What does $4.8B merger of marijuana firms mean for local workers?

Twitter icon

The merger of two of Canada’s largest cannabis companies could bring mixed news for workers at the firms’ Southwestern Ontario operations, says a leading industry analyst.

Leamington-based Aphria and Nanaimo, B.C.-based Tilray announced this week they’re merging to create a $4.8-billion company in the new year.

The all-stock deal, if approved, could bring job stability to workers at Tilray’s processing plant in London, while the future is less certain for staff at its greenhouse near Petrolia, said Craig Wiggins, a marijuana industry analyst and managing director of the Cannalysts.

“I do think the greenhouse is in jeopardy.” Wiggins said of the five-hectare greenhouse in Enniskillen Township. “Simply because Aphria has a tremendous amount of capacity at low cost.”

Aphria has two large-scale greenhouses in Leamington, employing 700 workers.

Licensed pot producers across Canada went on building sprees ahead of the legalization of recreational marijuana in 2018, a trend that continued in the following months.


But an oversupply of product — combined with a slow rollout of brick-and-mortar retail stores, especially in Ontario, Canada’s largest cannabis market — left many companies in dire financial straits, leading to layoffs and other cost-cutting measures.

“There are so many companies that overbuilt cultivation only to find out that they couldn’t sell what they are cultivating,” Wiggins said.

In London, Tilray operates a 5,200-square-metre plant that processes pot from the Enniskillen Township greenhouse into edibles, beverages, vapes and other products.

Tilray struggled to get a significant slice of the adult recreational market and had turned to cost-cutting measures including slashing jobs — there have been two rounds of layoffs at the London plant this year — in a bid to break even, Wiggins said.

“Those facilities were at risk, like the entire operation at Tilray was at risk,” he said of the company’s Southwestern Ontario’s operations.

But now, Tilray will be in a much stronger position, Wiggins said.
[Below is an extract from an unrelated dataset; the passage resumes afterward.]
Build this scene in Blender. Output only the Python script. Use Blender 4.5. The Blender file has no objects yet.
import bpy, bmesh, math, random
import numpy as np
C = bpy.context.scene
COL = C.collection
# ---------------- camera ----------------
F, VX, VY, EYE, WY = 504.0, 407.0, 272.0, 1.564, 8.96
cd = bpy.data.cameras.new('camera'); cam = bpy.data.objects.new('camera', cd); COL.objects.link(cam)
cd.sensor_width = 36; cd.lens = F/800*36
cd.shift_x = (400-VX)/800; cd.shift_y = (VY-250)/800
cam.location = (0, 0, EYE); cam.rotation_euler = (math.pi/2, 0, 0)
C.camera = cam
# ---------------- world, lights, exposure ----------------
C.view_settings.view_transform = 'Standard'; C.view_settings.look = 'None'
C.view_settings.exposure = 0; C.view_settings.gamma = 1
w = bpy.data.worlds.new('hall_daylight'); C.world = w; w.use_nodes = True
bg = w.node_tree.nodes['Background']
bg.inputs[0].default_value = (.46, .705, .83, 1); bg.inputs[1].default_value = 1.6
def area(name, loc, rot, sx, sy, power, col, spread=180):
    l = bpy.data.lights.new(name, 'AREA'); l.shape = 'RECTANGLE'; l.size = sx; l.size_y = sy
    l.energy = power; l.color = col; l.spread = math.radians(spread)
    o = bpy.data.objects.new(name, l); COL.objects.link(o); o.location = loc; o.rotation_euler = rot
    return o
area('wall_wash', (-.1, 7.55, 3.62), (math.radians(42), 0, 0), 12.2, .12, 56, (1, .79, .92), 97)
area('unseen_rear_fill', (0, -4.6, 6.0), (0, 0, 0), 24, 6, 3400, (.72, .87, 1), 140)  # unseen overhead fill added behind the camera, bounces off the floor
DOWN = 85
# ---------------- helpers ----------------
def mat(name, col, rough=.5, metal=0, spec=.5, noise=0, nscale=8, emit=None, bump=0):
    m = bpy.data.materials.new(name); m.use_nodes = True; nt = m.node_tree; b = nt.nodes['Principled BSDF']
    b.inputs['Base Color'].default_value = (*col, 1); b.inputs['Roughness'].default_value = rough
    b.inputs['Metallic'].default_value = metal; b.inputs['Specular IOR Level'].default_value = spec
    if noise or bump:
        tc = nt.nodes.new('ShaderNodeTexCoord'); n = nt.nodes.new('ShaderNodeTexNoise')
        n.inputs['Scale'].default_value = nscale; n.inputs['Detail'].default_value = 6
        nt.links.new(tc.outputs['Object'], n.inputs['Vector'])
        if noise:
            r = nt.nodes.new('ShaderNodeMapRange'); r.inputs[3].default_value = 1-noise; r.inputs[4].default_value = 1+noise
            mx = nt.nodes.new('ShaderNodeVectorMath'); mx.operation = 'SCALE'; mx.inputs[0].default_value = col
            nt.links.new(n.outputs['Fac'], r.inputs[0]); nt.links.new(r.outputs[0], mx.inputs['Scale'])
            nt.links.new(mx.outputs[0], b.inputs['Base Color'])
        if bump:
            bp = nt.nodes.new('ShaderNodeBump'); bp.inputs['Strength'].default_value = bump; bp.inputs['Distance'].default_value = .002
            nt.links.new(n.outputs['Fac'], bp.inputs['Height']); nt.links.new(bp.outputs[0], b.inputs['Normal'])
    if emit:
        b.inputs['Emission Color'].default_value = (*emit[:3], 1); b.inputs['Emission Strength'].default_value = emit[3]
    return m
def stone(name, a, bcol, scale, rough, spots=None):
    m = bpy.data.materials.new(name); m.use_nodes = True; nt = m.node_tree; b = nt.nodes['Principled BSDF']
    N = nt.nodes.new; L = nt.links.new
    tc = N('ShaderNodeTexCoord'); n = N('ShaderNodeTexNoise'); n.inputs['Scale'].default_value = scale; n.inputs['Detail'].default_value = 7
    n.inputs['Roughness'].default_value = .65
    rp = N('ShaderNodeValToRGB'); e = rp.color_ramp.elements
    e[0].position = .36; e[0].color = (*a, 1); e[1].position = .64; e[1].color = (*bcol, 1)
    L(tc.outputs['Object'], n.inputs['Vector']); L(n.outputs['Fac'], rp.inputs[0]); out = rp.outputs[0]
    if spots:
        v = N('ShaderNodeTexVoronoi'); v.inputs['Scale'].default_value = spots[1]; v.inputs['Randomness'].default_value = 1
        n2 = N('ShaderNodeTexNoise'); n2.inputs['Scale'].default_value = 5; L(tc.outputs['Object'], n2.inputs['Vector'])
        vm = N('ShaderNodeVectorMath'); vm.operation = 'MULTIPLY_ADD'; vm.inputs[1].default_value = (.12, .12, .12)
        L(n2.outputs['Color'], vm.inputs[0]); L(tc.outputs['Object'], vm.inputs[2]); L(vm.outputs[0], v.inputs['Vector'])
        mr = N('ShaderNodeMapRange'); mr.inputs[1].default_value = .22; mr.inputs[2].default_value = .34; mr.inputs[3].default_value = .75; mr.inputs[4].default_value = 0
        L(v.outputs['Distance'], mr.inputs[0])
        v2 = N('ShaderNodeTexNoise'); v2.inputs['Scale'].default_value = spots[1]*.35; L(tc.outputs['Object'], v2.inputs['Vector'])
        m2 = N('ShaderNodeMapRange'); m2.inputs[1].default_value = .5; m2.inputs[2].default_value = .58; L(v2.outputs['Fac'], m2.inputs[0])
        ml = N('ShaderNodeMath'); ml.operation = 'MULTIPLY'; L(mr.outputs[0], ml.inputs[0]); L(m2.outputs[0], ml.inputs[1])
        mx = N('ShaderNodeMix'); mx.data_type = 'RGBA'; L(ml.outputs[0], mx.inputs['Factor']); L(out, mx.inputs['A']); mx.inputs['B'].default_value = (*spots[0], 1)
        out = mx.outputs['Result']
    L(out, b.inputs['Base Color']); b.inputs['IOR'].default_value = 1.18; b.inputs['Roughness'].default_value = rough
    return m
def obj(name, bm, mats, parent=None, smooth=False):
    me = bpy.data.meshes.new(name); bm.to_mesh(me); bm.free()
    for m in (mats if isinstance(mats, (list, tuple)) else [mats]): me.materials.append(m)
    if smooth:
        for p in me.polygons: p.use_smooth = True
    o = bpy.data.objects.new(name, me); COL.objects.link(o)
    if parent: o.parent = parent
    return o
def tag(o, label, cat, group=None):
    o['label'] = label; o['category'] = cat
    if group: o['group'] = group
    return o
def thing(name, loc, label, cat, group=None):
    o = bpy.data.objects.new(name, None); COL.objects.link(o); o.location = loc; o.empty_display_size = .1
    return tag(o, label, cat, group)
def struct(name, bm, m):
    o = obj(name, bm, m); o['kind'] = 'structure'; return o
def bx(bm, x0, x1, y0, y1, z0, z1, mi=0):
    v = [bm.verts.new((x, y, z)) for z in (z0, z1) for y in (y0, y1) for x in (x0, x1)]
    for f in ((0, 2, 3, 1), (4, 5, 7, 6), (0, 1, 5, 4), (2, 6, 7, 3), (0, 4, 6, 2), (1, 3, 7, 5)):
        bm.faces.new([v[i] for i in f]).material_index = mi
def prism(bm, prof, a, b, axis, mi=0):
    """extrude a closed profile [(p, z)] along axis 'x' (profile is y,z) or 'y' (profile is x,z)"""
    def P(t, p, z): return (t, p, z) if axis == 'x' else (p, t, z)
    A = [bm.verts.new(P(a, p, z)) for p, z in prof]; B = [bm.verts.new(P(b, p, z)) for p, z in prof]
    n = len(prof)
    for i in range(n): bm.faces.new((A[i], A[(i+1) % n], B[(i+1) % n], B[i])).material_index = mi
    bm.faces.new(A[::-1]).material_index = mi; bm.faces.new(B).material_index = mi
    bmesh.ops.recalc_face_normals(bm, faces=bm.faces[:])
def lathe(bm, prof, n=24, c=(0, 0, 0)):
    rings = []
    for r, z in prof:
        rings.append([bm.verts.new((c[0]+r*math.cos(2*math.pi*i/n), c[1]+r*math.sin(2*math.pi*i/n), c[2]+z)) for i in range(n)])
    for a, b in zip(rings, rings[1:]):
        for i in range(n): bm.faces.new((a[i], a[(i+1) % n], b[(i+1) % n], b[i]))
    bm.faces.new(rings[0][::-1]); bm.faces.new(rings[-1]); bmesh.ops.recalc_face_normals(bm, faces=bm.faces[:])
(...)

“It’s better to have a processing facility secured forever and lose the greenhouse than lose them both,”
he said.

A Tilray spokesperson said the London processing plant was part of a “strategic rationale” for the merger, saying the deal will provide a path to market leadership in the manufacturing of vapes, edibles and beverages.

“After the transaction closes, we anticipate increasing the utilization of that facility by likely running additional brands and products there,” spokesperson Berrin Noorata said in an email.

During a Zoom call with Tilray chief executive Brendan Kennedy on Wednesday, workers at the London plant were told there wouldn’t be any moves until the end of June, one employee said.